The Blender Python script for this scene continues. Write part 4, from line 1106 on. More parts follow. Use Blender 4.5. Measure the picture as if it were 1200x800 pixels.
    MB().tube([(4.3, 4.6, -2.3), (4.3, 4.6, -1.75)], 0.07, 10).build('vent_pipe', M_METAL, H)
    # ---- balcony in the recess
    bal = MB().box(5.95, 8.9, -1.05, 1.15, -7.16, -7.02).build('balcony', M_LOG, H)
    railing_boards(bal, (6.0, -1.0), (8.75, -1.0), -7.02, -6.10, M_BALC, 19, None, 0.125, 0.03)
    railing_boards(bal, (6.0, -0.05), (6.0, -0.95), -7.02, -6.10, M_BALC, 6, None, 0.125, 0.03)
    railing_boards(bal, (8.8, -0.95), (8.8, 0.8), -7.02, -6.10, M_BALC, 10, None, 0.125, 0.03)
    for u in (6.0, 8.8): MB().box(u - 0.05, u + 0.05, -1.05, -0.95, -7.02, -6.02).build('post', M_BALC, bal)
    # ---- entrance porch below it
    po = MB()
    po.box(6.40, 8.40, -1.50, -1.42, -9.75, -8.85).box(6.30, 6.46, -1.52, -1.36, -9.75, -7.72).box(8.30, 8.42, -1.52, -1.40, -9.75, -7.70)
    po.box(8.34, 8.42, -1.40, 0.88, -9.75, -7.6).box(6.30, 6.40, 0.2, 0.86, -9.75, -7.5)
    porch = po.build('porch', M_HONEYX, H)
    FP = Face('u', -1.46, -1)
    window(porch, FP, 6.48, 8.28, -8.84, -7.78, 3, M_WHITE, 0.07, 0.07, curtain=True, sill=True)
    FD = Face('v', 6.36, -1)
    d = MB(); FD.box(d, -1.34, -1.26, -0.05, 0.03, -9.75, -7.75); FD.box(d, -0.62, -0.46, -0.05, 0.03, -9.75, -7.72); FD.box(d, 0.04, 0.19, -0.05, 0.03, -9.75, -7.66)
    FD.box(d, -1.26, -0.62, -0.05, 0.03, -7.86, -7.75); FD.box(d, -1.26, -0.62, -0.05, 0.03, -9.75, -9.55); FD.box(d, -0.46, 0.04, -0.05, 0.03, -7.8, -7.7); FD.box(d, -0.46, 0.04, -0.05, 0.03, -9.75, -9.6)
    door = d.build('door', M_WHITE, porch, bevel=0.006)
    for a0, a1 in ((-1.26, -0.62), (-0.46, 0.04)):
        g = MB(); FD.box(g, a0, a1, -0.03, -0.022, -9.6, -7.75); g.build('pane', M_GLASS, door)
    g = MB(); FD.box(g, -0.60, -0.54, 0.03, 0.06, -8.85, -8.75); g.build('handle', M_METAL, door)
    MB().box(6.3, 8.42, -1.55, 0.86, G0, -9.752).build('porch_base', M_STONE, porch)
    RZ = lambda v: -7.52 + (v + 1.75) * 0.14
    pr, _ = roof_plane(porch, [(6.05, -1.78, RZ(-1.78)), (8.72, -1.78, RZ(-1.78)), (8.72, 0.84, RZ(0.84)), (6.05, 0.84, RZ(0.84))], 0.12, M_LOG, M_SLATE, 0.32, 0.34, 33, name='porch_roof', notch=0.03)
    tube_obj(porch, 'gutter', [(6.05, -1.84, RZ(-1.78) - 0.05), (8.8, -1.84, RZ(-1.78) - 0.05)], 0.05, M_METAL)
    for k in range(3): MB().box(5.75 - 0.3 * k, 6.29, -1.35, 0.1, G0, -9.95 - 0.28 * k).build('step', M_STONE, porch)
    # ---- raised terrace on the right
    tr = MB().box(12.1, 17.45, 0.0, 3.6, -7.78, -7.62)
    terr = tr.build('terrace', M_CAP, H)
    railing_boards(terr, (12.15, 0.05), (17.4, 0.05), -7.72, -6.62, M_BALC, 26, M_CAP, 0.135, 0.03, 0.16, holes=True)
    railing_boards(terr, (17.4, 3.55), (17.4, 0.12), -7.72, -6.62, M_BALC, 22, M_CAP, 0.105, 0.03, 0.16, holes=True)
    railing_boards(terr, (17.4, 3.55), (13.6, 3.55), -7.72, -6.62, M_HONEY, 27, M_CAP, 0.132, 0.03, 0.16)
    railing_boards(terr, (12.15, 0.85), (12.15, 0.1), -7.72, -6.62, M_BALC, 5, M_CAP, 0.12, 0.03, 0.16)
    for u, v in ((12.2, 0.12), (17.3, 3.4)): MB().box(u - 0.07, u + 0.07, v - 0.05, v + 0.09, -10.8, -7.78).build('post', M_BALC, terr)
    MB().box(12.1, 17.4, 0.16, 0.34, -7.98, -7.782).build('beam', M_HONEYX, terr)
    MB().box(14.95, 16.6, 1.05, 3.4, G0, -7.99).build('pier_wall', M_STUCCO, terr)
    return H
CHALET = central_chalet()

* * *

Type the material above out again, exactly.

The Blender Python script for this scene continues. Write part 4, from line 1106 on. More parts follow. Use Blender 4.5. Measure the picture as if it were 1200x800 pixels.
    MB().tube([(4.3, 4.6, -2.3), (4.3, 4.6, -1.75)], 0.07, 10).build('vent_pipe', M_METAL, H)
    # ---- balcony in the recess
    bal = MB().box(5.95, 8.9, -1.05, 1.15, -7.16, -7.02).build('balcony', M_LOG, H)
    railing_boards(bal, (6.0, -1.0), (8.75, -1.0), -7.02, -6.10, M_BALC, 19, None, 0.125, 0.03)
    railing_boards(bal, (6.0, -0.05), (6.0, -0.95), -7.02, -6.10, M_BALC, 6, None, 0.125, 0.03)
    railing_boards(bal, (8.8, -0.95), (8.8, 0.8), -7.02, -6.10, M_BALC, 10, None, 0.125, 0.03)
    for u in (6.0, 8.8): MB().box(u - 0.05, u + 0.05, -1.05, -0.95, -7.02, -6.02).build('post', M_BALC, bal)
    # ---- entrance porch below it
    po = MB()
    po.box(6.40, 8.40, -1.50, -1.42, -9.75, -8.85).box(6.30, 6.46, -1.52, -1.36, -9.75, -7.72).box(8.30, 8.42, -1.52, -1.40, -9.75, -7.70)
    po.box(8.34, 8.42, -1.40, 0.88, -9.75, -7.6).box(6.30, 6.40, 0.2, 0.86, -9.75, -7.5)
    porch = po.build('porch', M_HONEYX, H)
    FP = Face('u', -1.46, -1)
    window(porch, FP, 6.48, 8.28, -8.84, -7.78, 3, M_WHITE, 0.07, 0.07, curtain=True, sill=True)
    FD = Face('v', 6.36, -1)
    d = MB(); FD.box(d, -1.34, -1.26, -0.05, 0.03, -9.75, -7.75); FD.box(d, -0.62, -0.46, -0.05, 0.03, -9.75, -7.72); FD.box(d, 0.04, 0.19, -0.05, 0.03, -9.75, -7.66)
    FD.box(d, -1.26, -0.62, -0.05, 0.03, -7.86, -7.75); FD.box(d, -1.26, -0.62, -0.05, 0.03, -9.75, -9.55); FD.box(d, -0.46, 0.04, -0.05, 0.03, -7.8, -7.7); FD.box(d, -0.46, 0.04, -0.05, 0.03, -9.75, -9.6)
    door = d.build('door', M_WHITE, porch, bevel=0.006)
    for a0, a1 in ((-1.26, -0.62), (-0.46, 0.04)):
        g = MB(); FD.box(g, a0, a1, -0.03, -0.022, -9.6, -7.75); g.build('pane', M_GLASS, door)
    g = MB(); FD.box(g, -0.60, -0.54, 0.03, 0.06, -8.85, -8.75); g.build('handle', M_METAL, door)
    MB().box(6.3, 8.42, -1.55, 0.86, G0, -9.752).build('porch_base', M_STONE, porch)
    RZ = lambda v: -7.52 + (v + 1.75) * 0.14
    pr, _ = roof_plane(porch, [(6.05, -1.78, RZ(-1.78)), (8.72, -1.78, RZ(-1.78)), (8.72, 0.84, RZ(0.84)), (6.05, 0.84, RZ(0.84))], 0.12, M_LOG, M_SLATE, 0.32, 0.34, 33, name='porch_roof', notch=0.03)
    tube_obj(porch, 'gutter', [(6.05, -1.84, RZ(-1.78) - 0.05), (8.8, -1.84, RZ(-1.78) - 0.05)], 0.05, M_METAL)
    for k in range(3): MB().box(5.75 - 0.3 * k, 6.29, -1.35, 0.1, G0, -9.95 - 0.28 * k).build('step', M_STONE, porch)
    # ---- raised terrace on the right
    tr = MB().box(12.1, 17.45, 0.0, 3.6, -7.78, -7.62)
    terr = tr.build('terrace', M_CAP, H)
    railing_boards(terr, (12.15, 0.05), (17.4, 0.05), -7.72, -6.62, M_BALC, 26, M_CAP, 0.135, 0.03, 0.16, holes=True)
    railing_boards(terr, (17.4, 3.55), (17.4, 0.12), -7.72, -6.62, M_BALC, 22, M_CAP, 0.105, 0.03, 0.16, holes=True)
    railing_boards(terr, (17.4, 3.55), (13.6, 3.55), -7.72, -6.62, M_HONEY, 27, M_CAP, 0.132, 0.03, 0.16)
    railing_boards(terr, (12.15, 0.85), (12.15, 0.1), -7.72, -6.62, M_BALC, 5, M_CAP, 0.12, 0.03, 0.16)
    for u, v in ((12.2, 0.12), (17.3, 3.4)): MB().box(u - 0.07, u + 0.07, v - 0.05, v + 0.09, -10.8, -7.78).build('post', M_BALC, terr)
    MB().box(12.1, 17.4, 0.16, 0.34, -7.98, -7.782).build('beam', M_HONEYX, terr)
    MB().box(14.95, 16.6, 1.05, 3.4, G0, -7.99).build('pier_wall', M_STUCCO, terr)
    return H
CHALET = central_chalet()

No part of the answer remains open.